There's even a so-called British 'bullet train' - which to anyone who has meandered about the UK's rail network will come as a somewhat startling concept - to whisk happy game-goers from St Pancras International rail station to the Olympic site in an eye-wateringly fast seven minutes.

So news of the Soviet-style Zil lanes comes as a bit of a surprise and you can bet anything London taxi drivers - not a breed known for sensitivity - will be fuming.

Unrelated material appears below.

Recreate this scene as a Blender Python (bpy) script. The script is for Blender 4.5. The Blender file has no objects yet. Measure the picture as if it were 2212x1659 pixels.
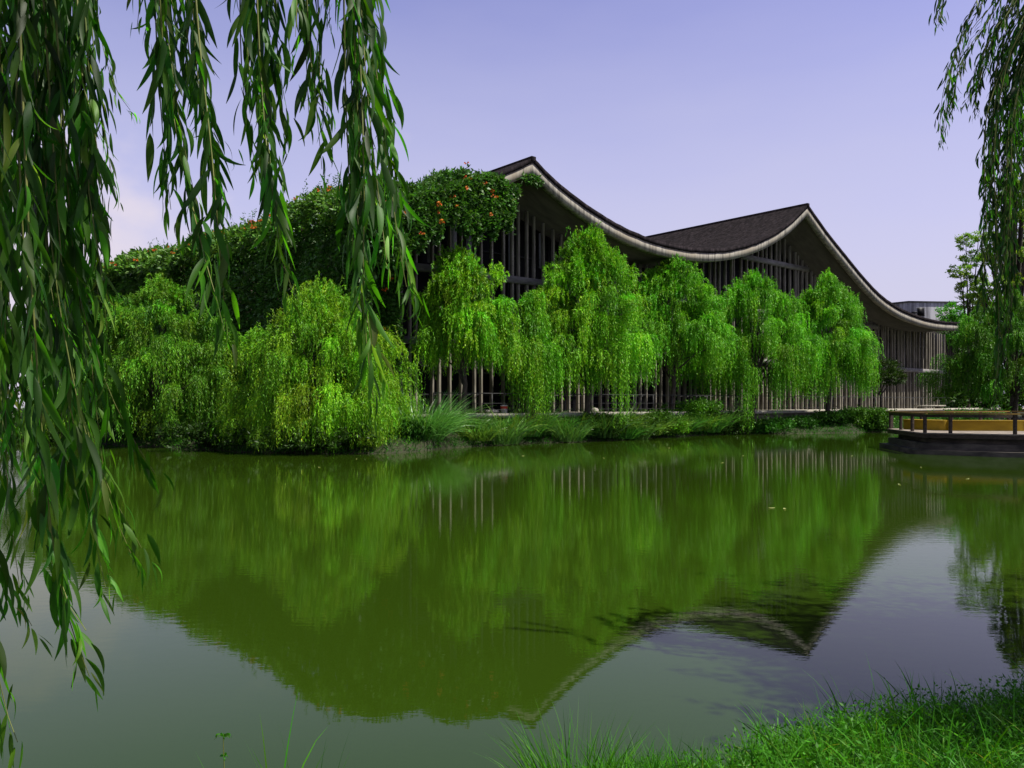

And anyway, why shouldn't athletes and officials weasel in like the rest of us. I accept taking a pole vault or javelin on the train might pose a few problems, but it would enliven the journey considerably and bring the Games closer to the people.

Over to you Boris.

 

Comments on this blog post

I remember using that 3-lane North Circular when I lived in Norf Lunnun in the '80s. Then I moved to Somerset where they soon opened the Ilminster bypass (A303), a one-and-a-half lane each side carriageway, one of the last stretches of concrete highway laid in the UK. Within three months there had been several multi-fatality head-on crashes as the wide(r) road actually encouraged overtaking where there really wasn't room. This being compunded by the fact it was the first 'overtaking opportunity' on this congested road for miles in either direction.

There are two similar long stretches of this not-quite-dual-carriageway road on the A46 near where I now live and I have lost count of the fatal head-ons in the 14 years I have lived here. Plod, of course, always blames 'speed' or 'driver error'; never the flawed road design. So people continue to die.